Alors qu’Air Mauritius se débat pour redresser la barre après une succession de défaillances techniques sur sa flotte, c’est une autre crise qui prend forme : celle d’une fracture entre la compagnie et ses passagers. Des voyageurs laissés dans l’inconnu, parfois dans des conditions indignes, témoignent d’un malaise bien plus profond que quelques pannes d’avions. Au cœur de cette tourmente : l’absence d’écoute, le manque de compassion, et une communication jugée hautaine et désincarnée.
Le 1er août, à l’aéroport de Mumbai, les passagers du vol MK749 à destination de Maurice sont embarqués selon l’horaire prévu, 2h45 du matin. Mais une fois installés dans l’appareil, les minutes s’étirent, la chaleur devient étouffante, et aucune information ne filtre. Trois heures passent. Pas d’air conditionné, pas d’eau, pas de repas. À bord : des enfants, des personnes âgées, des malades, et des passagers avec des correspondances. L’un d’eux s’indigne : « On nous a tassés dans l’avion sans air ni nourriture. C’est inacceptable. »
Le même jour à Plaisance, un autre épisode de confusion touche les passagers du vol MK42 à destination de Paris. Ils arrivent dès 17h30 à l’aéroport, s’enregistrent, puis… un simple SMS leur annonce l’annulation du vol. Certains reçoivent un appel du call center leur intimant de rentrer chez eux. Pas de personnel au sol, pas d’annonce officielle. Rien. Ce n’est qu’à 19h qu’une employée finit par confirmer : oui, le vol est annulé, mais sans donner d’explication. Trente minutes plus tard, un supérieur intervient pour rectifier : le vol n’est pas annulé, il est « suspendu », car l’appareil est bloqué à La Réunion. Un ATR est en route avec une équipe de maintenance. Entre-temps, les passagers, y compris des bébés et des enfants en bas âge, attendent dans l’incertitude la plus totale, sans rafraîchissements, sans prise en charge, sans la moindre forme de respect.
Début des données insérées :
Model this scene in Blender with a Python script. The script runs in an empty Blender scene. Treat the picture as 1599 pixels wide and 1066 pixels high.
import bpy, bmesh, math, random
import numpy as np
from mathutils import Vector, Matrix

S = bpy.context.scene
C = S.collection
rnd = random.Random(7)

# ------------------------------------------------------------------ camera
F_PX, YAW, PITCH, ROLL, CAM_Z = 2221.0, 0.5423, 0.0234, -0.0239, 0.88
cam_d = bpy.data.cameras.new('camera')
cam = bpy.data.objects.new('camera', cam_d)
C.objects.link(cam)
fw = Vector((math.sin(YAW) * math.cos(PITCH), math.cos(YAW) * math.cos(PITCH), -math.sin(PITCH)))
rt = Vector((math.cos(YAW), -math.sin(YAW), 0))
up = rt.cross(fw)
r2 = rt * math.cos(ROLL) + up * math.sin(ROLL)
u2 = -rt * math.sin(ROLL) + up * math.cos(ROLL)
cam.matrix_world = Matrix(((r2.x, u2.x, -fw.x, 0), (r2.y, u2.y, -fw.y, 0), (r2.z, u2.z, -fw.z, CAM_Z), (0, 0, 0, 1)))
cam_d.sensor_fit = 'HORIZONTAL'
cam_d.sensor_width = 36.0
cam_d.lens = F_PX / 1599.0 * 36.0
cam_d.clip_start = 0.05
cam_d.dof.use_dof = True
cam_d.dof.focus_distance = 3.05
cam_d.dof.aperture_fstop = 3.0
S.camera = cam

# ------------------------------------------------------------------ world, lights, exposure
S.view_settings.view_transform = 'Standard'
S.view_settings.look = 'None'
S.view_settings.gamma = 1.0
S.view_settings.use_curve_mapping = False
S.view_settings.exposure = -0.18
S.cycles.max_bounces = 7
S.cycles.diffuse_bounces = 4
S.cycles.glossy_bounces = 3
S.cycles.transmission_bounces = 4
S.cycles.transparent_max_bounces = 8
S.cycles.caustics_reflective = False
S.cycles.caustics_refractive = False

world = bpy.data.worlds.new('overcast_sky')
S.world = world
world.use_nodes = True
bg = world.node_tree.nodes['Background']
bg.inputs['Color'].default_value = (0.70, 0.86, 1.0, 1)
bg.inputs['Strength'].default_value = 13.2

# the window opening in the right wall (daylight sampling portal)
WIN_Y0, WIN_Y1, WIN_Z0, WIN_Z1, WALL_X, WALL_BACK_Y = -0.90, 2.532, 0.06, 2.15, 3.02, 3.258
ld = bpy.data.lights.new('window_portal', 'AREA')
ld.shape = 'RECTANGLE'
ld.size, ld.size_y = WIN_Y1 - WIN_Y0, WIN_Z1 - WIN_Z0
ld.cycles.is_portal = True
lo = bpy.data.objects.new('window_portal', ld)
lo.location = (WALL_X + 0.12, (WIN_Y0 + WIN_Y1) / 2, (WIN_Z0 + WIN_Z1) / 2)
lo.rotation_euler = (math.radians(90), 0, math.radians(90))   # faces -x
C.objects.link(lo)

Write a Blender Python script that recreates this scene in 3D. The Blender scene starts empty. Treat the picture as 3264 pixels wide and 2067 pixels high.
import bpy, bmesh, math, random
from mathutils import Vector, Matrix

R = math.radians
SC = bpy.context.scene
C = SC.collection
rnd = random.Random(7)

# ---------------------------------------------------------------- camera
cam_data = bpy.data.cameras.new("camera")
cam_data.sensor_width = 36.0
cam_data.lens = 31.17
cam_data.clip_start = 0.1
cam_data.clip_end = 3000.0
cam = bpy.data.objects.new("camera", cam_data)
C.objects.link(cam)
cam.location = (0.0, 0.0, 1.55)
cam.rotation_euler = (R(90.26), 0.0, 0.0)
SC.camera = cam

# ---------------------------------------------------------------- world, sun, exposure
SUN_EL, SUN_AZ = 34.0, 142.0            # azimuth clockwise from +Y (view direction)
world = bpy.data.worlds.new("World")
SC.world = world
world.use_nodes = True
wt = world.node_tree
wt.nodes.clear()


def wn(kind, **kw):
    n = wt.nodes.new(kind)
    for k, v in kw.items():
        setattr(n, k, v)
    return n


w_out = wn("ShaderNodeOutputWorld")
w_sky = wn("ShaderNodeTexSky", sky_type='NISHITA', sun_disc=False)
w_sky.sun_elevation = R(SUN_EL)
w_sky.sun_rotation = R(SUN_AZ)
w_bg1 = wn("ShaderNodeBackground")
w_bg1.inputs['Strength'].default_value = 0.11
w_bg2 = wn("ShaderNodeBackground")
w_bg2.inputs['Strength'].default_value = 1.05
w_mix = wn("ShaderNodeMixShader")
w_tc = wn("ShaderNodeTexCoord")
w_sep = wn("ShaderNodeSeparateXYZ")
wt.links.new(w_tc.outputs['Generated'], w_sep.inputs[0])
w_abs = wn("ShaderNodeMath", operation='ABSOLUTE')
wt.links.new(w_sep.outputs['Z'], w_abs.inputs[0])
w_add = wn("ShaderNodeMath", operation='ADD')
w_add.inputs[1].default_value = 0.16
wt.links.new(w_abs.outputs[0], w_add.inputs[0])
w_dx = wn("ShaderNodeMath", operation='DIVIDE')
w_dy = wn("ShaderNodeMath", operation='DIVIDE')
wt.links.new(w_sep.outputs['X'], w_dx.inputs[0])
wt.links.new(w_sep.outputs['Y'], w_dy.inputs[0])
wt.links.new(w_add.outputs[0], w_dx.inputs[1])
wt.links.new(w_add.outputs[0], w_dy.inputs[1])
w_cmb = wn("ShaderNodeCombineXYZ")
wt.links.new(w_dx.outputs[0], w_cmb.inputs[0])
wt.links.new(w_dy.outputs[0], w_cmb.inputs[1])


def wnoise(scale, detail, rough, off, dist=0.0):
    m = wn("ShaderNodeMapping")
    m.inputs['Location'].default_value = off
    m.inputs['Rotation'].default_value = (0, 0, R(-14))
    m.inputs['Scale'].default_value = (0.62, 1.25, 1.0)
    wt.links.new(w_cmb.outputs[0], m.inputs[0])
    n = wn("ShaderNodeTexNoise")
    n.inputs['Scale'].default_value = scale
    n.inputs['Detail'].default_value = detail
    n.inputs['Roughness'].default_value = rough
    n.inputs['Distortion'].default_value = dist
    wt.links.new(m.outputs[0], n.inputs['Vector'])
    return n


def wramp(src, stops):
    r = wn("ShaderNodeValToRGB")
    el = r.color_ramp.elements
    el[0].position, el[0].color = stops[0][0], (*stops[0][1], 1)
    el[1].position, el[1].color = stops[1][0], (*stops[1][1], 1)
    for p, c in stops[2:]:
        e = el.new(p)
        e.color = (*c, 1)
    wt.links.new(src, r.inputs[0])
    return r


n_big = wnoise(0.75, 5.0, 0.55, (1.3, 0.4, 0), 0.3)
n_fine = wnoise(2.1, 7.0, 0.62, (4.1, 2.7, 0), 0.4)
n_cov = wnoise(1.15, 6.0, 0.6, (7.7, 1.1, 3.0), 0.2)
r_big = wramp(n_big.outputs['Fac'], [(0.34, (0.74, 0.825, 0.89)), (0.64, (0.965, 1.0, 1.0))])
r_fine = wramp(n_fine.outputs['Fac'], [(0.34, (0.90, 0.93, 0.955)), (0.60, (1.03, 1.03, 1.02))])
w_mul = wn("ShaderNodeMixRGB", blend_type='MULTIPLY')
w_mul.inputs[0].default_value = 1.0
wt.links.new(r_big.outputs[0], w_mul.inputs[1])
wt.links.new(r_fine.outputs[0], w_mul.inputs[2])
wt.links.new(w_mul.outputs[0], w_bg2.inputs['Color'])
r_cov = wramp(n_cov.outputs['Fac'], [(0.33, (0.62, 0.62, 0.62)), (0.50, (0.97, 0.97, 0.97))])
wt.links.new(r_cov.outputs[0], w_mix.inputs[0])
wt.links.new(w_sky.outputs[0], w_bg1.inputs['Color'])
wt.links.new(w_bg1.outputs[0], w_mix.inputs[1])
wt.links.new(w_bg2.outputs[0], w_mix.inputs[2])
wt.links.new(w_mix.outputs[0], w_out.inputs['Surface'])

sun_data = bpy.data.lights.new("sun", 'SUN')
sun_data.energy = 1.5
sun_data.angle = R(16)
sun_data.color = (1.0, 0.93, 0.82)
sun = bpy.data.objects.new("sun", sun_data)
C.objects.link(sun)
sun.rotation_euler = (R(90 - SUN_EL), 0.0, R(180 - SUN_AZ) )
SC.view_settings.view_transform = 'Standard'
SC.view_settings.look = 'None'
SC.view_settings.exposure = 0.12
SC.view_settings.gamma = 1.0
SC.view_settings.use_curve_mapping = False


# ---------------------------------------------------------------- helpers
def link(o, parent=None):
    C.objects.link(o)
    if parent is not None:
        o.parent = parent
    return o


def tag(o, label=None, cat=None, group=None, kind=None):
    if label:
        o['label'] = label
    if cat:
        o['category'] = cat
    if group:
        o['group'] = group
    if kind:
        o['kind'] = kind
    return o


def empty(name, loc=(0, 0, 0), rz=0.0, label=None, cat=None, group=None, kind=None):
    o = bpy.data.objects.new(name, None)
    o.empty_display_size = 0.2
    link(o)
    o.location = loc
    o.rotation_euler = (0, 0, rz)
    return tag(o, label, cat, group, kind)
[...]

La situation est similaire sur d’autres routes. À Chennai, les passagers d’un vol à destination de Mumbai sont restés coincés dans un appareil cloué au sol à cause d’une panne de climatisation. La chaleur devient vite insupportable. L’équipage n’a d’autre solution que d’ouvrir les portes pour laisser entrer un peu d’air.
Pour les passagers, ce n’est plus seulement une question de perturbations techniques – qu’ils peuvent comprendre. C’est le silence, l’inaction, le manque de considération qui révoltent. Sur les réseaux sociaux, les témoignages s’accumulent, mais la frustration monte d’autant plus que les commentaires sont souvent effacés ou ignorés.
Au lieu de gestes d’apaisement, les passagers constatent avec stupeur un mur de communication froide, presque méprisante. Les rares réponses, quand elles arrivent, sont impersonnelles, techniques, et souvent contradictoires. La crise semble gérée à distance, comme si les voyageurs n’étaient que des données à recalculer.
Cette distance entre la direction d’Air Mauritius et ses usagers se creuse dans un contexte déjà chargé : tensions sociales internes, accusations de copinage dans le recrutement des pilotes, gouvernance contestée. La série noire que traverse la compagnie est peut-être le révélateur d’un mal plus profond : la perte de la culture du service, de la responsabilité et du respect du client.
Une chose est certaine : les passagers, eux, n’oublieront pas comment ils ont été traités. Et ils commencent à le dire, haut et fort.